"About publicity…it should not be difficult – you may suppose – to achieve the simple feat of telling a few thousand intelligent people that Mr. A’s book has been published, is worth reading, and costs seven and six. But it is difficult…and becomes more difficult every year…According to the English Catalogue of books…in the year 1923 there were 7,992 new books published in England – something over 150 a week. That was bad enough. Ten years later, in 1933…the number had risen to 9,905 – or 190 a week…Of this total, by the way, fiction accounts for 1,950. Every week, therefore, on the average throughout last year, there were something like 40 new novels and 100 new books of more or less general interest competing for the attention of the public…
The most valuable publicity that a book can have is – talk; one reader’s enthusiastic recommendations are worth weveral inches of newspaper advertisement….Next to talk, in the publicity scale, probably ranks reviews. Here again, the publisher’s influence is small. he can sometimes draw the attention of a literary editor or a reviewer to a particular book; but that is about all that it is prudent for him to attempt…Theoretically, the publisher’s influence should be nil. Actually, it is not quite that. His reputation goes for something. If it is good, books bearing his imprint will stand a better chance of serious attention…
There remains, however, one form of publicity which the publisher can influence and which is of very real value – the distribution of his books in the bookshops…The wise publisher will take every opportunity of making friends with those who sell his books; not only because, if he as well as his travellers is known and liked and trusted by the trade, the trade will do its best to give his books a good showing; but alos because he can learn a great deal from the intelligent bookseller, who stands in a far closer relationship than himself to his ultimate customers…
All is, in fact, very far from being well with publishing…What is wrong with publishing is that there are too many publishers, and far too many books.
If every intelligent man and woman in this country could be made to realize that the responsibility for the future of English letters is ultimately his or hers, the whole outlook would be completely changed.
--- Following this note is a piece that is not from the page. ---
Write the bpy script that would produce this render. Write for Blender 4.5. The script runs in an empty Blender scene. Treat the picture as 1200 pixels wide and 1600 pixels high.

It is the scantiness of intelligent, sympathetic, discriminating response on the part of the public which compels publishers to cheapen their ideals. If, instead of borrowing books you would buy them; if you would, especially, buy the books of unknown authors; if you would buy books speculatively – not for a possible first-edition value but on the chance of their containing something of value; if you would use your own judgment and discrimination, instead of going with the herd – why, then the face of publishing would be changed…the future of English literature depends on the private buyer of books. All that publishers can do in the long run is to give the private buyer the opportunity of exercising his judgment…Perhaps some energetic member of the Oxford University English Club will be moved to start an Anti-Best-Seller League. If so, I, for one, should be delighted to become a subscribing member."
Excerpts from "Are Publishers Any Use?" A paper read by Geoffrey Faber to the Oxford University English Club, February 15, 1934. Published in A Publisher Speaking (Faber & Faber, 1934).
Wikipedia reports that there were 206,000 new books published in the United Kingdom in 2005.